En la visión de David, los muchos tipos de sacrificios ofrendados a Dios, significaban mucho más que meros rituales religiosos. Expresaban la fe y obediencia a las leyes de Moisés.
David también tenía discernimiento de que tales sacrificios, a lo largo de la historia de Israel, se habían desviado de los principios de la fe inteligente. Es que los sacrificios, por ser tan acostumbrados, se convirtieron en obligaciones vacías.
Por esa razón, en los momentos de mayor angustia de su vida, David dijo: “Porque no quieres sacrificio, que yo lo daría; no quieres holocausto. Los sacrificios de Dios son el espíritu quebrantado; al corazón contrito y humillado no despreciarás tú, oh Dios.”, (Salmos 51:16-17). A partir de entonces, David suplica por el bien de Sión y por la edificación de los muros de Jerusalén, (Salmos 51:18). En realidad, no solo está suplicando por eso, sino que también por sí mismo, ya que, mientras que su vida no fuera restablecida por el perdón Divino y los “muros de su vida” no fueran edificados (sincero arrepentimiento), no habría ofrendas justas que agradaran al Señor. Es decir, ¿de qué sirve sacrificios en cantidad si los ofrendantes están en pecado?
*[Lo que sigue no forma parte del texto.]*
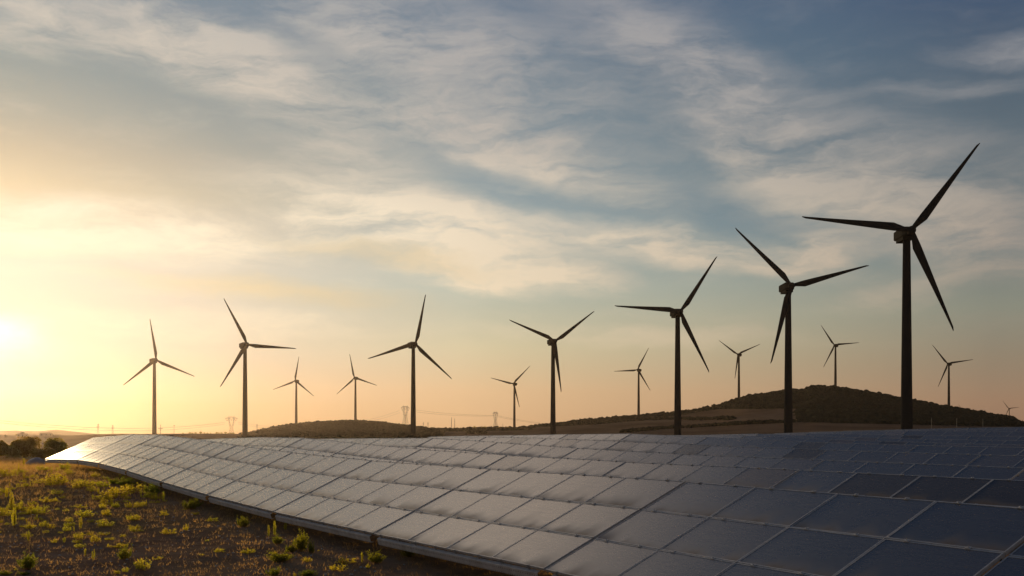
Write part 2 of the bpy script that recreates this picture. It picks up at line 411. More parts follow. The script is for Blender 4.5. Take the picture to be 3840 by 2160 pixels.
st2 = N.noise(N.mapping(uvw, loc=(7, 3, 0), rot=(0, 0, math.radians(19)), scale=(.2, .75, 1)), 1., 7., .64, .2)
tex = N.math('ADD', N.math('MULTIPLY', st1, .66), N.math('MULTIPLY', st2, .34))
dens = N.math('MULTIPLY', N.math('MINIMUM', N.math('MULTIPLY', amt, 1.2), 1.), N.rng(tex, .35, .61, .06, 1.12, smooth=True), clamp=True)
base = N.mix(N.math('MULTIPLY', gap, .32), base, (*lin(84, 118, 138), 1))
veil = N.math('MULTIPLY', N.rng(tex, .45, .7, 0., .28, smooth=True), N.rng(el, 1., 8.))
dens = N.math('MAXIMUM', dens, veil)
cl = N.mix(N.rng(off, 20., 52.), N.mix(N.rng(off, 0., 24.), N.ramp(ef, [(ep(0), lin(255, 238, 190)), (ep(8), lin(255, 246, 218)), (ep(14), lin(238, 222, 196)), (ep(20), lin(204, 198, 186)), (ep(30), lin(190, 186, 178)), (ep(40), lin(130, 132, 138)), (1, lin(140, 140, 142))]),
     N.ramp(ef, [(ep(0), lin(232, 200, 150)), (ep(6), lin(250, 230, 196)), (ep(11), lin(246, 230, 204)), (ep(15), lin(196, 188, 178)), (ep(21), lin(174, 172, 172)), (ep(30), lin(140, 140, 144)), (ep(40), lin(100, 106, 118)), (1, lin(104, 108, 116))])),
     N.ramp(ef, [(ep(0), lin(166, 134, 108)), (ep(6), lin(178, 158, 140)), (ep(11), lin(160, 152, 144)), (ep(16), lin(142, 144, 148)), (ep(21), lin(130, 134, 144)), (ep(40), lin(86, 92, 104)), (1, lin(64, 70, 82))]))
col = N.mix(dens, base, cl)
col = N.mix(N.math('MULTIPLY', shd, N.rng(tex, .38, .6, .3, 1.)), col, N.mix(N.rng(off, 4., 30.), (*lin(250, 224, 166), 1), (*lin(200, 176, 138), 1)))
# unseen bright cloud bank, added above the frame to brighten the panels' reflections
bk = N.mapping(uv, (-20, 26.6, 0), (0, 0, math.radians(-5)), (31, 5.0, 1), 'TEXTURE')
bk = N.math('MULTIPLY', N.rng(N.vmath('LENGTH', bk), .25, 1., 1., 0., smooth=True), N.rng(tex, .3, .6, .6, 1.))
col = N.mix(bk, col, (2.3, 1.74, 1.26, 1))
# the veiled sun
dsun = N.vmath('DOT_PRODUCT', D, tuple(sdir))
ang = N.math('MULTIPLY', N.math('ARCCOSINE', N.math('MINIMUM', dsun, 1.)), 57.29578)
mg = N.mapping(uvw, (SUN_AZ, SUN_EL, 0), (0, 0, 0), (2.6, .8, 1), 'TEXTURE')
glow = N.math('MULTIPLY', N.math('EXPONENT', N.math('MULTIPLY', N.math('POWER', N.vmath('LENGTH', mg), 2.), -1.)), .55)
glow2 = N.math('MULTIPLY', N.math('EXPONENT', N.math('DIVIDE', ang, -6.)), .05)
g = N.mix(1., N.mix(1., (0, 0, 0, 1), N.comb(glow, N.math('MULTIPLY', glow, .96), N.math('MULTIPLY', glow, .82)), 'ADD'), N.comb(glow2, N.math('MULTIPLY', glow2, .92), N.math('MULTIPLY', glow2, .72)), 'ADD')
col = N.mix(1., col, g, 'ADD')
nish = N.new('ShaderNodeTexSky', sky_type='NISHITA'); nish.sun_disc = False
nish.sun_elevation = math.radians(SUN_EL); nish.sun_rotation = math.radians(SUN_AZ)
nish.air_density = 1.; nish.dust_density = 2.; nish.ozone_density = 1.
b1 = N.new('ShaderNodeBackground'); N.l.new(nish.outputs[0], b1.inputs[0]); b1.inputs[1].default_value = .05
b2 = N.new('ShaderNodeBackground'); N.l.new(col, b2.inputs[0]); b2.inputs[1].default_value = .98
ad = N.new('ShaderNodeMixShader'); ad.inputs[0].default_value = .03
N.l.new(b2.outputs[0], ad.inputs[1]); N.l.new(b1.outputs[0], ad.inputs[2])
ow = N.new('ShaderNodeOutputWorld'); N.l.new(ad.outputs[0], ow.inputs[0])
W.cycles.sampling_method = 'MANUAL'; W.cycles.sample_map_resolution = 1024
# ---------------------------------------------------------------- object helpers
def mat(name, build):
    m = bpy.data.materials.new(name); m.use_nodes = True
    n = NT(m.node_tree); n.n.clear(); o = n.new('ShaderNodeOutputMaterial'); build(n, o); return m
def bsdf(n, o, color, rough=.6, metal=0., spec=.5, **kw):
    b = n.new('ShaderNodeBsdfPrincipled'); n.put(b.inputs['Base Color'], color if not isinstance(color, tuple) or len(color) == 4 else (*color, 1))
    n.put(b.inputs['Roughness'], rough); n.put(b.inputs['Metallic'], metal); n.put(b.inputs['Specular IOR Level'], spec)
    for k, v in kw.items(): n.put(b.inputs[k], v)
    n.l.new(b.outputs[0], o.inputs['Surface']); return b
def diffuse(n, o, color, normal=None):
    d = n.new('ShaderNodeBsdfDiffuse'); n.put(d.inputs['Color'], color); d.inputs['Roughness'].default_value = .6
    if normal is not None: n.l.new(normal, d.inputs['Normal'])
    n.l.new(d.outputs[0], o.inputs['Surface'])
def obj_co(n): return n.new('ShaderNodeTexCoord').outputs['Object']
def world_co(n): return n.new('ShaderNodeNewGeometry').outputs['Position']
def bump(n, h, strength=.3, dist=.05):
    b = n.new('ShaderNodeBump'); n.put(b.inputs['Height'], h); b.inputs['Strength'].default_value = strength; b.inputs['Distance'].default_value = dist
    return b.outputs[0]
def mesh_np(name, v, f, mats=(), smooth=False):
    """mesh from numpy arrays; f is (n, k) of one polygon size"""
    v = np.asarray(v, np.float32); f = np.asarray(f, np.int32)
    me = bpy.data.meshes.new(name); me.vertices.add(len(v)); me.vertices.foreach_set('co', v.ravel())
    k = f.shape[1]; me.loops.add(f.size); me.loops.foreach_set('vertex_index', f.ravel())
    me.polygons.add(len(f)); me.polygons.foreach_set('loop_start', np.arange(0, f.size, k, dtype=np.int32))
    me.polygons.foreach_set('use_smooth', np.full(len(f), smooth, bool))
    me.update(calc_edges=True); me.validate()
    for m in mats: me.materials.append(m)
    return me
class MB:
    """collects simple solids into one mesh"""
    def __init__(s): s.v = []; s.f = []; s.sm = []
    def add(s, vs, fs, smooth=False):
        k = len(s.v); s.v += [tuple(p) for p in vs]; s.f += [tuple(i + k for i in f) for f in fs]; s.sm += [smooth]*len(fs)
    def box(s, a, b):
        (x0, y0, z0), (x1, y1, z1) = a, b
        s.add([(x0, y0, z0), (x1, y0, z0), (x1, y1, z0), (x0, y1, z0), (x0, y0, z1), (x1, y0, z1), (x1, y1, z1), (x0, y1, z1)],
              [(0, 3, 2, 1), (4, 5, 6, 7), (0, 1, 5, 4), (1, 2, 6, 5), (2, 3, 7, 6), (3, 0, 4, 7)])
    def bar(s, a, b, r, r2=None, n=4, smooth=False):
        a = Vector(a); b = Vector(b); r2 = r if r2 is None else r2
        d = (b - a).normalized(); u = d.orthogonal().normalized(); w = d.cross(u)
        vs = []
        for p, q in ((a, r), (b, r2)):
            for i in range(n):
                t = 2*math.pi*(i + .5)/n; vs.append(p + u*(q*math.cos(t)) + w*(q*math.sin(t)))
        fs = [(i, (i+1) % n, n + (i+1) % n, n + i) for i in range(n)]
        s.add(vs, fs, smooth); s.add(vs[:n], [tuple(range(n))[::-1]]); s.add(vs[n:], [tuple(range(n))])
    def loft(s, rings, smooth=False, cap=True):
        n = len(rings[0]); vs = [p for r in rings for p in r]
        fs = [(k*n + i, k*n + (i+1) % n, (k+1)*n + (i+1) % n, (k+1)*n + i) for k in range(len(rings) - 1) for i in range(n)]
        s.add(vs, fs, smooth)
        if cap: s.add(rings[0], [tuple(range(n))[::-1]]); s.add(rings[-1], [tuple(range(n))])
    def tube(s, pts, r, n=5):
        rings = []
        for i, p in enumerate(pts):
            d = (Vector(pts[min(i+1, len(pts)-1)]) - Vector(pts[max(i-1, 0)])).normalized()
            u = d.cross(Vector((0, 0, 1))); u = (u if u.length > 1e-3 else d.orthogonal()).normalized(); w = u.cross(d)
            rings.append([Vector(p) + u*(r*math.cos(2*math.pi*k/n)) + w*(r*math.sin(2*math.pi*k/n)) for k in range(n)])
        s.loft(rings, True)
    def mesh(s, name, m):
        me = bpy.data.meshes.new(name); me.from_pydata(s.v, [], s.f); me.polygons.foreach_set('use_smooth', s.sm)
        me.update(); me.materials.append(m); return me
def link(name, data, parent=None, M=None):
    o = bpy.data.objects.new(name, data); COL.objects.link(o)
    if parent is not None: o.parent = parent
    if M is not None: o.matrix_local = M
    return o
def thing(name, label, cat, loc=(0, 0, 0), rz=0., group=None, data=None, M=None):
    o = link(name, data)
    if M is not None: o.matrix_world = M
    else: o.location = loc; o.rotation_euler = (0, 0, rz)
    o['label'] = label; o['category'] = cat
    if group: o['group'] = group
    return o
def T(x, y, z): return Matrix.Translation((x, y, z))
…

David tenía en claro el tipo de sacrificio deseado por el Señor. La ofrenda de sacrificio solo tenía y tiene valor (es justa) cuando el ofrendante es justo. “Entonces te agradarán los sacrificios de justicia, el holocausto u ofrenda del todo quemada; entonces se ofrecerán becerros sobre tu Altar.”, (Salmos 51:19).